Im Verkehrssektor gibt es bislang deutlich weniger Fortschritt beim
Klimaschutz im Vergleich zu anderen Bereichen. Zwar sanken die
Emissionen im Verkehr in Deutschland nach Angaben der Denkfabrik
Agora Energiewende um zwei Millionen Tonnen gegenüber dem Vorjahr.
Das sei aber etwa auf geringeren Lkw-Verkehr wegen der
Wirtschaftsflaute zurückzuführen. 

«Der CO2-Flottengrenzwert ist das wichtigste Instrument des
Klimaschutzes im Verkehrsbereich und erweist sich als effektiv»,
teilte Felix Creutzig vom Potsdam-Institut für Klimafolgenforschung
mit. Dies zeige sich vor allem darin, dass Autohersteller
Elektroautos vermehrt und verbilligt anböten, um Werte zu erreichen.
Eine Flexibilisierung bedeute, dass mehr CO2 ausgestoßen werde.
Creutzig war Mitglied im Expertenbeirat Klimaschutz von
Ex-Verkehrsminister Volker Wissing und ist Mitglied des
Nachhaltigkeitbeirats von Mercedes.

Europaabgeordnete von CDU/CSU, SPD und FDP begrüßen die Lockerung.
Sie sehen darin eine notwendige Unterstützung der Industrie.

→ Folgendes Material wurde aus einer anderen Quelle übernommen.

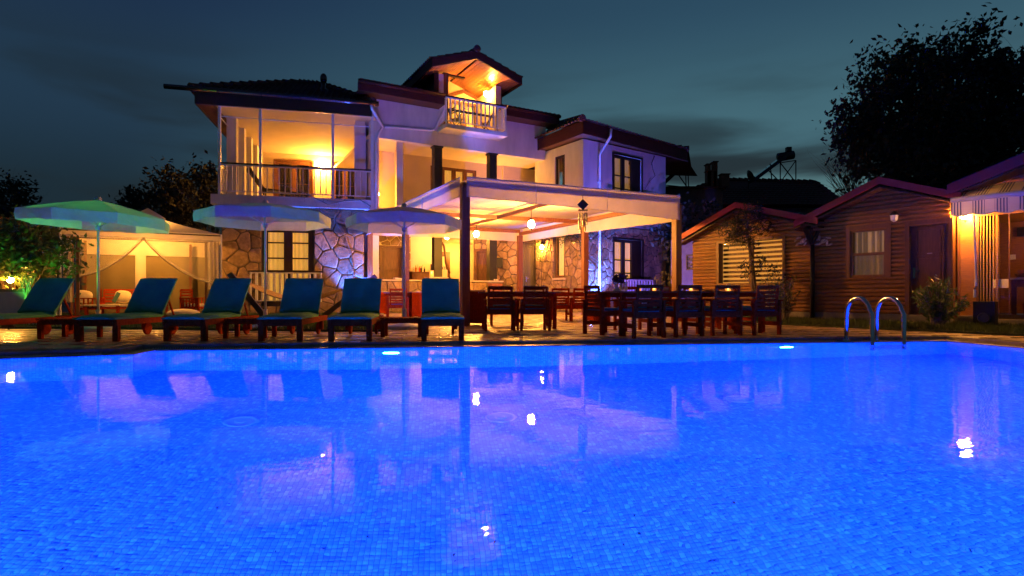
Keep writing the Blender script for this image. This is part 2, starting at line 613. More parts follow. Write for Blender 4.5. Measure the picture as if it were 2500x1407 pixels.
def mosaic_mat():
    m = bpy.data.materials.new('blue_glass_mosaic')
    m.use_nodes = True
    nt = m.node_tree
    N, L = nt.nodes.new, nt.links.new
    b = nt.nodes['Principled BSDF']
    tc = N('ShaderNodeTexCoord')
    sc = N('ShaderNodeVectorMath'); sc.operation = 'SCALE'; sc.inputs['Scale'].default_value = 1 / TILE
    L(tc.outputs['Object'], sc.inputs[0])
    fl = N('ShaderNodeVectorMath'); fl.operation = 'FLOOR'; L(sc.outputs[0], fl.inputs[0])
    fr = N('ShaderNodeVectorMath'); fr.operation = 'FRACTION'; L(sc.outputs[0], fr.inputs[0])
    wn = N('ShaderNodeTexWhiteNoise'); wn.noise_dimensions = '3D'; L(fl.outputs[0], wn.inputs['Vector'])
    # neighbouring cards of mosaic share a shade
    cl = N('ShaderNodeTexNoise'); cl.inputs['Scale'].default_value = .55; cl.inputs['Detail'].default_value = 2
    L(tc.outputs['Object'], cl.inputs['Vector'])
    rp = N('ShaderNodeValToRGB')
    rp.color_ramp.interpolation = 'CONSTANT'
    stops = [(0, (.25, .44, .66)), (.36, (.30, .53, .74)), (.64, (.38, .67, .84)), (.88, (.48, .84, .93))]
    while len(rp.color_ramp.elements) < 4:
        rp.color_ramp.elements.new(.5)
    for e, (p, c) in zip(rp.color_ramp.elements, stops):
        e.position = p; e.color = (*c, 1)
    L(wn.outputs['Value'], rp.inputs[0])
    # grout where the fraction is close to 0 or 1 on two of the axes
    ab = N('ShaderNodeVectorMath'); ab.operation = 'SUBTRACT'; ab.inputs[1].default_value = (.5, .5, .5)
    L(fr.outputs[0], ab.inputs[0])
    aa = N('ShaderNodeVectorMath'); aa.operation = 'ABSOLUTE'; L(ab.outputs[0], aa.inputs[0])
    sp = N('ShaderNodeSeparateXYZ'); L(aa.outputs[0], sp.inputs[0])
    mx1 = N('ShaderNodeMath'); mx1.operation = 'MAXIMUM'; L(sp.outputs[0], mx1.inputs[0]); L(sp.outputs[1], mx1.inputs[1])
    mx2 = N('ShaderNodeMath'); mx2.operation = 'MAXIMUM'; L(mx1.outputs[0], mx2.inputs[0]); L(sp.outputs[2], mx2.inputs[1])
    gt = N('ShaderNodeMath'); gt.operation = 'GREATER_THAN'; gt.inputs[1].default_value = .455
    L(mx2.outputs[0], gt.inputs[0])
    mix = N('ShaderNodeMix'); mix.data_type = 'RGBA'
    L(gt.outputs[0], mix.inputs['Factor'])
    L(rp.outputs[0], mix.inputs['A'])
    mix.inputs['B'].default_value = (.12, .20, .36, 1)
    L(mix.outputs['Result'], b.inputs['Base Color'])
    b.inputs['Roughness'].default_value = .35
    return m


M['mosaic'] = mosaic_mat()


def water_mat():
    m = bpy.data.materials.new('pool_water')
    m.use_nodes = True
    nt = m.node_tree
    nt.nodes.clear()
    N, L = nt.nodes.new, nt.links.new
    o = N('ShaderNodeOutputMaterial')
    g = N('ShaderNodeBsdfRefraction')
    g.inputs['IOR'].default_value = 1.333
    g.inputs['Roughness'].default_value = 0.0
    gl = N('ShaderNodeBsdfGlossy')
    gl.inputs['Roughness'].default_value = 0.0
    fr = N('ShaderNodeFresnel')
    fr.inputs['IOR'].default_value = 1.333
    fm_ = N('ShaderNodeMath'); fm_.operation = 'MULTIPLY'; fm_.inputs[1].default_value = .74
    L(fr.outputs[0], fm_.inputs[0])
    mx = N('ShaderNodeMixShader')
    L(fm_.outputs[0], mx.inputs[0]); L(g.outputs[0], mx.inputs[1]); L(gl.outputs[0], mx.inputs[2])
    tc = N('ShaderNodeTexCoord')
    mp = N('ShaderNodeMapping'); mp.inputs['Scale'].default_value = (1.0, 1.6, 1)
    L(tc.outputs['Object'], mp.inputs[0])
    n1 = N('ShaderNodeTexNoise'); n1.inputs['Scale'].default_value = 3.2; n1.inputs['Detail'].default_value = 3
    L(mp.outputs[0], n1.inputs['Vector'])
    # the water is livelier on the right-hand side, near the ladder
    sx = N('ShaderNodeSeparateXYZ'); L(tc.outputs['Object'], sx.inputs[0])
    mr = N('ShaderNodeMapRange'); mr.interpolation_type = 'SMOOTHSTEP'
    mr.inputs['From Min'].default_value = -9; mr.inputs['From Max'].default_value = -1
    mr.inputs['To Min'].default_value = .012; mr.inputs['To Max'].default_value = .045
    L(sx.outputs[0], mr.inputs['Value'])
    bp = N('ShaderNodeBump'); bp.inputs['Distance'].default_value = .12
    L(mr.outputs[0], bp.inputs['Strength'])
    L(n1.outputs[0], bp.inputs['Height'])
    for n_ in (g, gl, fr):
        L(bp.outputs[0], n_.inputs['Normal'])
    L(mx.outputs[0], o.inputs['Surface'])
    return m


M['water'] = water_mat()

# ------------------------------------------------------------------ setting: pool, deck, lawns
TH = math.radians(7.34)
WZ = -0.07
FZ = (math.floor((WZ - 2.2) / TILE) + .5) * TILE
H = TILE / 2
PO = Vector((7.46, 9.85, 0))
XH, YH = Vector((math.cos(TH), math.sin(TH), 0)), Vector((-math.sin(TH), math.cos(TH), 0))


def pl2w(x, y, z=0.0):
    return PO + XH * x + YH * y + Z * z


def w2pl(p):
    d = Vector((p[0], p[1], 0)) - PO
    return d.dot(XH), d.dot(YH)


JX = (math.floor(-12.67 / TILE) + .5) * TILE
JY = -0.585
LS = .246
pool_poly = [(H, H), (JX, H), (JX, JY), (-17.0, JY - LS * (17.0 + JX)), (-17.0, -8.3), (H, -8.3)]
pool = thing('swimming_pool', 'large pool tiled in pale blue glass mosaic, lit blue under water', None, PO, TH, local=True)
pool['kind'] = 'structure'
del pool['label']
mb = MB()
mb.poly([(x, y, FZ) for x, y in reversed(pool_poly)])
pool_floor = mb.build('pool_floor', M['mosaic'], pool)
mb = MB()
for (a, b), (c, d) in zip(pool_poly, pool_poly[1:] + pool_poly[:1]):
    if abs(a - JX) < .01 and abs(c + 17) < .01:
        continue
    mb.poly([(a, b, FZ), (c, d, FZ), (c, d, -.056), (a, b, -.056)])
pool_wall = mb.build('pool_wall', M['mosaic'], pool)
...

Vehemente Kritik kommt von Grünen und Greenpeace: «Eine schlechtere
Ansage kann das EU-Parlament der strauchelnden europäischen
Autobranche nicht machen», kritisierte Lena Donat, Verkehrsexpertin
von Greenpeace. Der Beschluss werde den Rückstand der europäischen
Autohersteller auf dem E-Automarkt weiter vergrößern.